***** MATERIAL SHOWN
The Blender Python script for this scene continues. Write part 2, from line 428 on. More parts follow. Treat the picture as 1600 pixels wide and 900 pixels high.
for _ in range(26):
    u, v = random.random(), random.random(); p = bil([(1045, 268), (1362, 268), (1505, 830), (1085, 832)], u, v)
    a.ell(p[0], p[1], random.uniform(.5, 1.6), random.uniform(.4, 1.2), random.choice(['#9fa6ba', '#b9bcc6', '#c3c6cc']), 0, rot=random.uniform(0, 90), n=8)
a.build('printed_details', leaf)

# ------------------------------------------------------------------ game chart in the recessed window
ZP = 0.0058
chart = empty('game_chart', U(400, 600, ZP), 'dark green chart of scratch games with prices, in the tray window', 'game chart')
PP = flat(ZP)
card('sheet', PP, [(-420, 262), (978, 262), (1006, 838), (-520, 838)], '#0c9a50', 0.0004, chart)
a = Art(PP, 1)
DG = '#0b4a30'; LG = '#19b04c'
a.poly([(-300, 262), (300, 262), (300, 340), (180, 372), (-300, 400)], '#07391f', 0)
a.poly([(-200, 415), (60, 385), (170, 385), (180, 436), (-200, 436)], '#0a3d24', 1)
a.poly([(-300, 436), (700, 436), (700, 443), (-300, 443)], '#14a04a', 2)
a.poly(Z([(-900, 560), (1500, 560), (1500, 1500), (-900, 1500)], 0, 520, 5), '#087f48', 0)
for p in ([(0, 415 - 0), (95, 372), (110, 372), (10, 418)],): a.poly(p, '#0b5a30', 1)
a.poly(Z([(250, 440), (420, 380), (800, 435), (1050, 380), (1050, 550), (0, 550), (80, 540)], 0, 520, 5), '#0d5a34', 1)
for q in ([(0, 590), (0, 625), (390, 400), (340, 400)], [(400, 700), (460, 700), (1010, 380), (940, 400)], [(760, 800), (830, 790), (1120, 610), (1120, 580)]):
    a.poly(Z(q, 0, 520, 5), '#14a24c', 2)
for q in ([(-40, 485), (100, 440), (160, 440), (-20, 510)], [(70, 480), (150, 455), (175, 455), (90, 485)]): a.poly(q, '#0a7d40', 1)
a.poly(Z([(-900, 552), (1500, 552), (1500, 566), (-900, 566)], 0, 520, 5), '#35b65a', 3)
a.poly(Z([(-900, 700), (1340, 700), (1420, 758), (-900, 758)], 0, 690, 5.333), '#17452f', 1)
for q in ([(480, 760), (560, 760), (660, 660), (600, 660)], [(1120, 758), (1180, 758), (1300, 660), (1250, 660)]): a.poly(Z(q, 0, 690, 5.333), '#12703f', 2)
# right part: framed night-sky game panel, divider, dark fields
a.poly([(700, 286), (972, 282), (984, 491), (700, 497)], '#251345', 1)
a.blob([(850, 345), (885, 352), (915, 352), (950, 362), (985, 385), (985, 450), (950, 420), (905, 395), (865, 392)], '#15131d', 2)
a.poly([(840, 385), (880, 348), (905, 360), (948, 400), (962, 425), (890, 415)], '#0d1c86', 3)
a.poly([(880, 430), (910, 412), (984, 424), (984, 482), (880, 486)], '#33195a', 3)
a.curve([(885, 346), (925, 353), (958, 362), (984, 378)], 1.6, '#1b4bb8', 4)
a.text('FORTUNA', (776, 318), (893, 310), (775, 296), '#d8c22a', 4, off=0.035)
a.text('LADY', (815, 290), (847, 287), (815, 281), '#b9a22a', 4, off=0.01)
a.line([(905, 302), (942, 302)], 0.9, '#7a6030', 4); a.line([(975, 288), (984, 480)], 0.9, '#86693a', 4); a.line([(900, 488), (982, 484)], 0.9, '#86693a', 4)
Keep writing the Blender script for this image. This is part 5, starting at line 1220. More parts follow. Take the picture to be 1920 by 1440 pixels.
**********
## SHORT EXERCISE
Without leaving anything out, quote all the data.

## FULL RESPONSE
The Blender Python script for this scene continues. Write part 2, from line 428 on. More parts follow. Treat the picture as 1600 pixels wide and 900 pixels high.
for _ in range(26):
    u, v = random.random(), random.random(); p = bil([(1045, 268), (1362, 268), (1505, 830), (1085, 832)], u, v)
    a.ell(p[0], p[1], random.uniform(.5, 1.6), random.uniform(.4, 1.2), random.choice(['#9fa6ba', '#b9bcc6', '#c3c6cc']), 0, rot=random.uniform(0, 90), n=8)
a.build('printed_details', leaf)

# ------------------------------------------------------------------ game chart in the recessed window
ZP = 0.0058
chart = empty('game_chart', U(400, 600, ZP), 'dark green chart of scratch games with prices, in the tray window', 'game chart')
PP = flat(ZP)
card('sheet', PP, [(-420, 262), (978, 262), (1006, 838), (-520, 838)], '#0c9a50', 0.0004, chart)
a = Art(PP, 1)
DG = '#0b4a30'; LG = '#19b04c'
a.poly([(-300, 262), (300, 262), (300, 340), (180, 372), (-300, 400)], '#07391f', 0)
a.poly([(-200, 415), (60, 385), (170, 385), (180, 436), (-200, 436)], '#0a3d24', 1)
a.poly([(-300, 436), (700, 436), (700, 443), (-300, 443)], '#14a04a', 2)
a.poly(Z([(-900, 560), (1500, 560), (1500, 1500), (-900, 1500)], 0, 520, 5), '#087f48', 0)
for p in ([(0, 415 - 0), (95, 372), (110, 372), (10, 418)],): a.poly(p, '#0b5a30', 1)
a.poly(Z([(250, 440), (420, 380), (800, 435), (1050, 380), (1050, 550), (0, 550), (80, 540)], 0, 520, 5), '#0d5a34', 1)
for q in ([(0, 590), (0, 625), (390, 400), (340, 400)], [(400, 700), (460, 700), (1010, 380), (940, 400)], [(760, 800), (830, 790), (1120, 610), (1120, 580)]):
    a.poly(Z(q, 0, 520, 5), '#14a24c', 2)
for q in ([(-40, 485), (100, 440), (160, 440), (-20, 510)], [(70, 480), (150, 455), (175, 455), (90, 485)]): a.poly(q, '#0a7d40', 1)
a.poly(Z([(-900, 552), (1500, 552), (1500, 566), (-900, 566)], 0, 520, 5), '#35b65a', 3)
a.poly(Z([(-900, 700), (1340, 700), (1420, 758), (-900, 758)], 0, 690, 5.333), '#17452f', 1)
for q in ([(480, 760), (560, 760), (660, 660), (600, 660)], [(1120, 758), (1180, 758), (1300, 660), (1250, 660)]): a.poly(Z(q, 0, 690, 5.333), '#12703f', 2)
# right part: framed night-sky game panel, divider, dark fields
a.poly([(700, 286), (972, 282), (984, 491), (700, 497)], '#251345', 1)
a.blob([(850, 345), (885, 352), (915, 352), (950, 362), (985, 385), (985, 450), (950, 420), (905, 395), (865, 392)], '#15131d', 2)
a.poly([(840, 385), (880, 348), (905, 360), (948, 400), (962, 425), (890, 415)], '#0d1c86', 3)
a.poly([(880, 430), (910, 412), (984, 424), (984, 482), (880, 486)], '#33195a', 3)
a.curve([(885, 346), (925, 353), (958, 362), (984, 378)], 1.6, '#1b4bb8', 4)
a.text('FORTUNA', (776, 318), (893, 310), (775, 296), '#d8c22a', 4, off=0.035)
a.text('LADY', (815, 290), (847, 287), (815, 281), '#b9a22a', 4, off=0.01)
a.line([(905, 302), (942, 302)], 0.9, '#7a6030', 4); a.line([(975, 288), (984, 480)], 0.9, '#86693a', 4); a.line([(900, 488), (982, 484)], 0.9, '#86693a', 4)
Keep writing the Blender script for this image. This is part 5, starting at line 1220. More parts follow. Take the picture to be 1920 by 1440 pixels.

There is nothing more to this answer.